1.3.1 — Mass & Weight
Mass and weight are often used interchangeably in everyday language, but in HVAC/R they mean very different things. Mixing them up leads to real-world failures — from undersized ducts to improper refrigerant charges.
Mass
The amount of matter in an object — a fundamental property that remains constant regardless of location.
SI: kilograms (kg) or grams (g)
Imperial: pounds-mass (lbm)
Mass quantifies inertia — the resistance to acceleration. A 50 kg compressor has the same mass whether on Earth, at altitude, or on the Moon.
Weight
The gravitational force acting on that mass — varies by location because gravity varies.
SI: newtons (N), where 1 N = 1 kg·m/s²
Imperial: pounds-force (lbf)
At standard Earth gravity: 1 lbm weighs 1 lbf. The same mass weighs far less on the Moon.

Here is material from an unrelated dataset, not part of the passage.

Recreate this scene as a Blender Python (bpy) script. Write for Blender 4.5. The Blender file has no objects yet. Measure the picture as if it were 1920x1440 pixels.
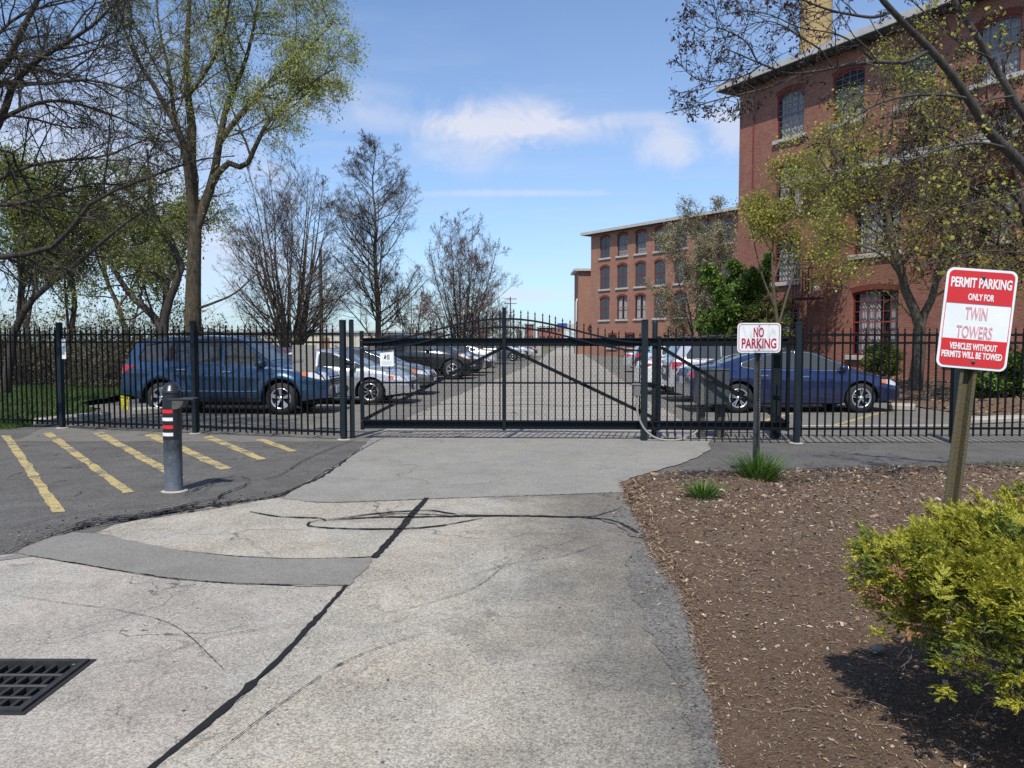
import bpy, math, random
import numpy as np
from mathutils import Vector, Matrix

random.seed(7)
rng = np.random.default_rng(11)
S = bpy.context.scene
COL = S.collection
R = math.radians

# ------------------------------------------------------------------ camera, sky, sun, exposure
CAM_H = 1.60
PITCH = 3.173
cam_data = bpy.data.cameras.new('camera')
cam_data.sensor_width = 36.0
cam_data.lens = 36.0 * 1443.0 / 1920.0
cam_data.clip_start = 0.05
cam_data.clip_end = 3000.0
cam = bpy.data.objects.new('camera', cam_data)
cam.location = (0, 0, CAM_H)
cam.rotation_euler = (R(90 - PITCH), 0, 0)
COL.objects.link(cam)
S.camera = cam

SUN_AZ = 193.0      # compass direction the sun stands in, clockwise from the view direction (+Y)
SUN_EL = 57.0
sun_vec = Vector((math.sin(R(SUN_AZ)) * math.cos(R(SUN_EL)), math.cos(R(SUN_AZ)) * math.cos(R(SUN_EL)), math.sin(R(SUN_EL))))
sun_data = bpy.data.lights.new('sun', 'SUN')
sun_data.energy = 3.6
sun_data.angle = R(0.53)
sun_data.color = (1.0, 0.94, 0.845)
sun = bpy.data.objects.new('sun', sun_data)
sun.rotation_euler = sun_vec.to_track_quat('Z', 'Y').to_euler()
sun.location = (0, 0, 60)
COL.objects.link(sun)

world = bpy.data.worlds.new('World')
S.world = world
world.use_nodes = True
S.view_settings.view_transform = 'Standard'
S.view_settings.look = 'None'
S.view_settings.exposure = 0.45
S.view_settings.gamma = 1.0
S.view_settings.use_curve_mapping = False
S.render.engine = 'CYCLES'
try:
    S.cycles.max_bounces = 6
    S.cycles.transparent_max_bounces = 8
    S.cycles.use_denoising = False
except Exception:
    pass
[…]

Key Distinction — The Moon Example
A 100 kg (220 lbm) compressor has the same mass on Earth and on the Moon — the amount of matter does not change. But its weight is very different:
On Earth
- Weight: ~981 N (220 lbf)
- Gravity: 9.81 m/s²
- Needs a heavy-duty hand truck
On the Moon
- Weight: ~163 N (37 lbf)
- Gravity: ~1.6 m/s²
- Same mass — much easier to lift
HVAC/R Relevance
Compressor shipping: Always specified by mass (kg or lbm) — this tells you how much matter is in the unit and stays constant regardless of gravity. A 50 kg crate needs the same truck space and fuel anywhere on Earth.
Refrigerant cylinder handling: Check weight (N or lbf) for safety. A 15 kg cylinder weighs ~147 N (33 lbf) on Earth — enough to strain your back or tip a hand truck.

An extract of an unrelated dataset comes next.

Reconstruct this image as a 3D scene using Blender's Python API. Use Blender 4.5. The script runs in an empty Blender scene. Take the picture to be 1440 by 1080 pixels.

Air density: Always expressed as mass per volume (kg/m³ or lbm/ft³) — measuring how much air matter fills a space, crucial for airflow calculations and equipment sizing.
Why Confusing Mass and Weight Causes Problems
Imagine sizing ducts for “weight” instead of mass flow. Ducts must carry a certain mass of air (e.g., 0.075 lbm/ft³ indoor air) to deliver cooling capacity. Weight changes with altitude — but mass flow does not. Using weight could undersize ducts, starving the evaporator of air mass and causing:
- Cooling capacity drop of 20% or more.
- Increased energy consumption.
- Freezing evaporator coils.
- Compressor slugging from improper refrigerant mass charge.
Use mass (kg/lbm) for intrinsic properties — specific heat, refrigerant charge, airflow calculations. Use weight (N/lbf) only for physical loads — hanging condensers, forklift ratings, structural supports. Always label clearly.